> **Exercise prompt**
Write out nothing but the lines from the first line of the entries below through the line with "return tuple(o)"; no pictures go in.

==== Data supplied ====

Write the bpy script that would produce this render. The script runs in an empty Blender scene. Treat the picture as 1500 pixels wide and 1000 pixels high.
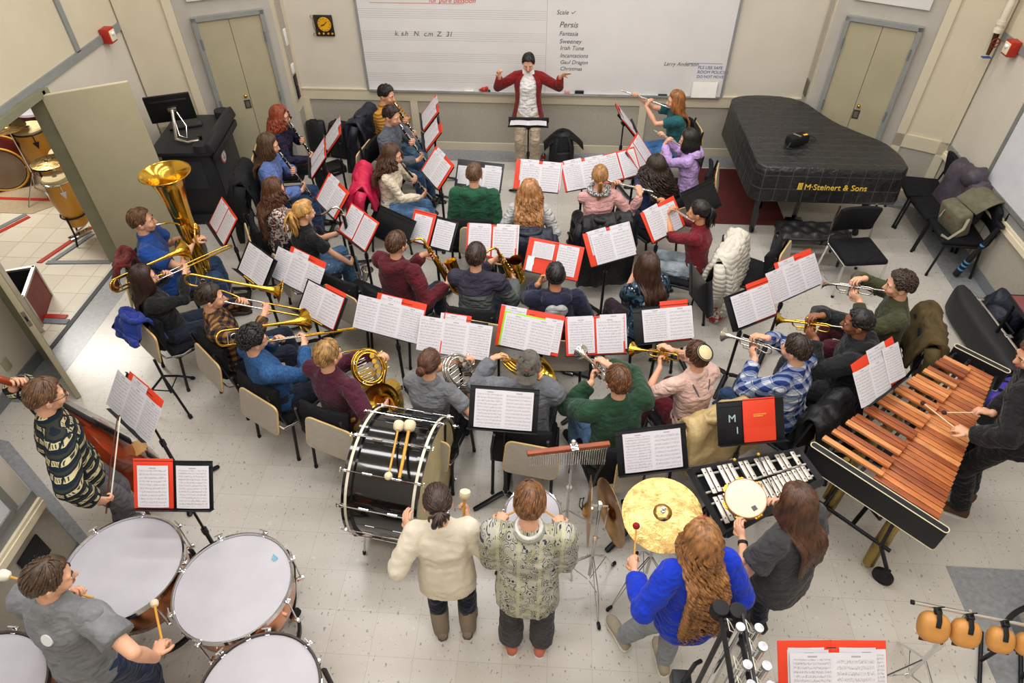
import bpy, bmesh, math, random
from math import sin, cos, pi, radians as rad, sqrt, atan2, hypot
from mathutils import Vector as V, Matrix, noise
random.seed(7)
SC = bpy.context.scene
COL = SC.collection
# ------------------------------------------------------------------ camera (solved from the floor tiles and the verticals)
F_PX, PITCH, YAW, ROLL, CAM_H = 989.96, 0.760590, -0.0650980, -0.00588045, 4.75493
fwd = V((sin(YAW)*cos(PITCH), cos(YAW)*cos(PITCH), -sin(PITCH)))
rgt = V((cos(YAW), -sin(YAW), 0)); up_ = rgt.cross(fwd)
R2 = rgt*cos(ROLL)+up_*sin(ROLL); U2 = -rgt*sin(ROLL)+up_*cos(ROLL)
def at(u, v, z):
    """point of the room at height z that the photograph shows at (u, v)"""
    d = R2*((u-750)/F_PX)+U2*((500-v)/F_PX)+fwd
    t = (z-CAM_H)/d.z
    return V((0, 0, CAM_H))+d*t
cam = bpy.data.cameras.new('camera'); co = bpy.data.objects.new('camera', cam); COL.objects.link(co)
m = Matrix.Identity(4)
for i in range(3):
    m[i][0] = R2[i]; m[i][1] = U2[i]; m[i][2] = -fwd[i]
m[2][3] = CAM_H
co.matrix_world = m
cam.sensor_width = 36; cam.lens = F_PX/1500*36; cam.clip_start = .05
SC.camera = co
# ------------------------------------------------------------------ materials
def lin(h):
    if not isinstance(h, str): return tuple(h)
    h = h.lstrip('#'); o = []
    for i in (0, 2, 4):
        c = int(h[i:i+2], 16)/255
        o.append(c/12.92 if c <= .04045 else ((c+.055)/1.055)**2.4)
    return tuple(o)
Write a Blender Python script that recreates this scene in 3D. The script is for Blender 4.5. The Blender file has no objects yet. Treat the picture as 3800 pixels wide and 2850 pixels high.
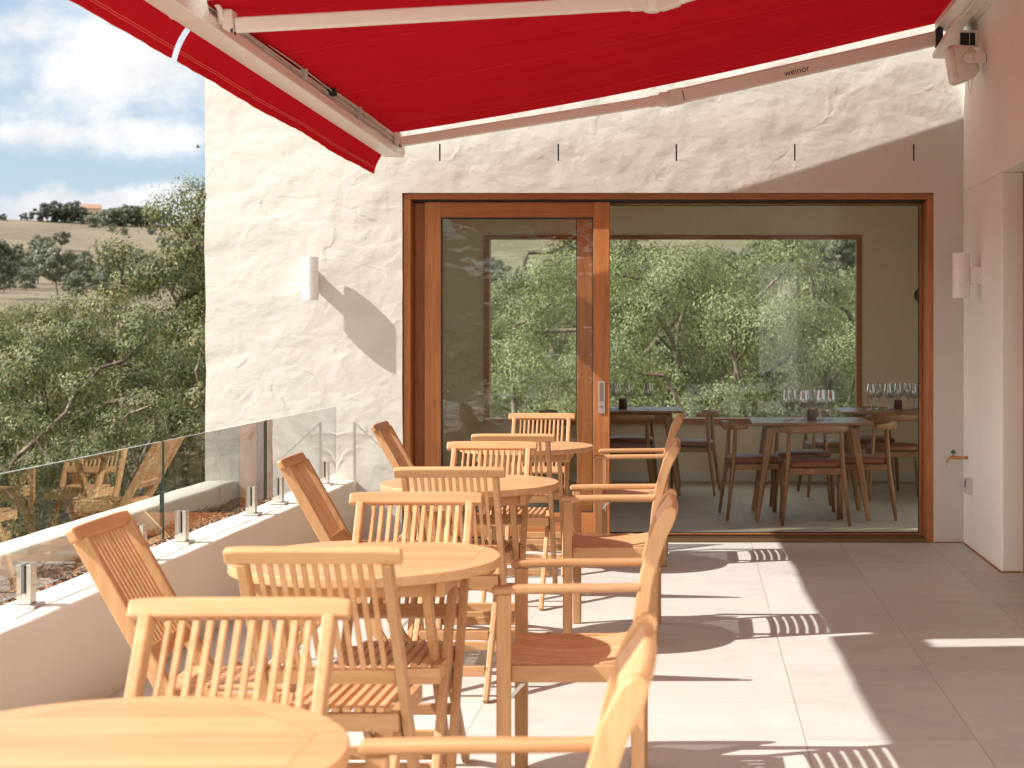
import bpy, math, random
import numpy as np
from mathutils import Vector, Matrix, Quaternion, noise as mnoise
R = math.radians
PI = math.pi
random.seed(7)
rng = np.random.default_rng(7)
scene = bpy.context.scene
COL = scene.collection

# ---------------------------------------------------------------- node helpers
class NT:
    def __init__(s, tree):
        s.t = tree; s.n = tree.nodes; s.l = tree.links
        s.n.clear()
    def add(s, typ, **kw):
        nd = s.n.new(typ)
        for k, v in kw.items():
            if k == 'inp':
                for a, b in v.items():
                    s.set(nd.inputs[a], b)
            else:
                setattr(nd, k, v)
        return nd
    def set(s, sock, v):
        if isinstance(v, bpy.types.NodeSocket):
            s.l.new(v, sock)
        elif isinstance(v, bpy.types.Node):
            s.l.new(v.outputs[0], sock)
        else:
            if isinstance(v, tuple) and len(v) == 3 and sock.type == 'RGBA':
                v = v + (1.0,)
            sock.default_value = v
    def math(s, op, a, b=0.0, c=None, clamp=False):
        nd = s.n.new('ShaderNodeMath'); nd.operation = op; nd.use_clamp = clamp
        s.set(nd.inputs[0], a); s.set(nd.inputs[1], b)
        if c is not None: s.set(nd.inputs[2], c)
        return nd.outputs[0]
    def vmath(s, op, a, b=(0, 0, 0)):
        nd = s.n.new('ShaderNodeVectorMath'); nd.operation = op
        s.set(nd.inputs[0], a); s.set(nd.inputs[1], b)
        return nd.outputs[0]
    def noise(s, vec, scale=5.0, detail=3.0, rough=0.5, dist=0.0, typ='FBM'):
        nd = s.n.new('ShaderNodeTexNoise'); nd.noise_type = typ
        if vec is not None: s.set(nd.inputs['Vector'], vec)
        nd.inputs['Scale'].default_value = scale
        nd.inputs['Detail'].default_value = detail
        nd.inputs['Roughness'].default_value = rough
        nd.inputs['Distortion'].default_value = dist
        return nd.outputs[0]
    def ramp(s, fac, stops, interp='LINEAR'):
        nd = s.n.new('ShaderNodeValToRGB'); nd.color_ramp.interpolation = interp
        s.set(nd.inputs[0], fac)
        cr = nd.color_ramp
        while len(cr.elements) > 1: cr.elements.remove(cr.elements[-1])
        for i, (p, c) in enumerate(stops):
            e = cr.elements[0] if i == 0 else cr.elements.new(p)
            e.position = p
            if not isinstance(c, tuple): c = (c, c, c)
            e.color = c + (1.0,)
        return nd.outputs[0]
    def mix(s, fac, a, b, blend='MIX'):
        nd = s.n.new('ShaderNodeMix'); nd.data_type = 'RGBA'; nd.blend_type = blend
        s.set(nd.inputs[0], fac); s.set(nd.inputs[6], a); s.set(nd.inputs[7], b)
        return nd.outputs[2]
    def mapr(s, v, a, b, c=0.0, d=1.0, smooth=True):
        nd = s.n.new('ShaderNodeMapRange'); nd.interpolation_type = 'SMOOTHSTEP' if smooth else 'LINEAR'
        s.set(nd.inputs[0], v)
        for i, x in zip((1, 2, 3, 4), (a, b, c, d)): nd.inputs[i].default_value = x
        return nd.outputs[0]
    def bump(s, h, dist=0.01, strength=1.0, normal=None):
        nd = s.n.new('ShaderNodeBump')
        nd.inputs['Strength'].default_value = strength
        nd.inputs['Distance'].default_value = dist
        s.set(nd.inputs['Height'], h)
        if normal is not None: s.set(nd.inputs['Normal'], normal)
        return nd.outputs[0]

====

> **Result for this exercise**
Write the bpy script that would produce this render. The script runs in an empty Blender scene. Treat the picture as 1500 pixels wide and 1000 pixels high.
import bpy, bmesh, math, random
from math import sin, cos, pi, radians as rad, sqrt, atan2, hypot
from mathutils import Vector as V, Matrix, noise
random.seed(7)
SC = bpy.context.scene
COL = SC.collection
# ------------------------------------------------------------------ camera (solved from the floor tiles and the verticals)
F_PX, PITCH, YAW, ROLL, CAM_H = 989.96, 0.760590, -0.0650980, -0.00588045, 4.75493
fwd = V((sin(YAW)*cos(PITCH), cos(YAW)*cos(PITCH), -sin(PITCH)))
rgt = V((cos(YAW), -sin(YAW), 0)); up_ = rgt.cross(fwd)
R2 = rgt*cos(ROLL)+up_*sin(ROLL); U2 = -rgt*sin(ROLL)+up_*cos(ROLL)
def at(u, v, z):
    """point of the room at height z that the photograph shows at (u, v)"""
    d = R2*((u-750)/F_PX)+U2*((500-v)/F_PX)+fwd
    t = (z-CAM_H)/d.z
    return V((0, 0, CAM_H))+d*t
cam = bpy.data.cameras.new('camera'); co = bpy.data.objects.new('camera', cam); COL.objects.link(co)
m = Matrix.Identity(4)
for i in range(3):
    m[i][0] = R2[i]; m[i][1] = U2[i]; m[i][2] = -fwd[i]
m[2][3] = CAM_H
co.matrix_world = m
cam.sensor_width = 36; cam.lens = F_PX/1500*36; cam.clip_start = .05
SC.camera = co
# ------------------------------------------------------------------ materials
def lin(h):
    if not isinstance(h, str): return tuple(h)
    h = h.lstrip('#'); o = []
    for i in (0, 2, 4):
        c = int(h[i:i+2], 16)/255
        o.append(c/12.92 if c <= .04045 else ((c+.055)/1.055)**2.4)
    return tuple(o)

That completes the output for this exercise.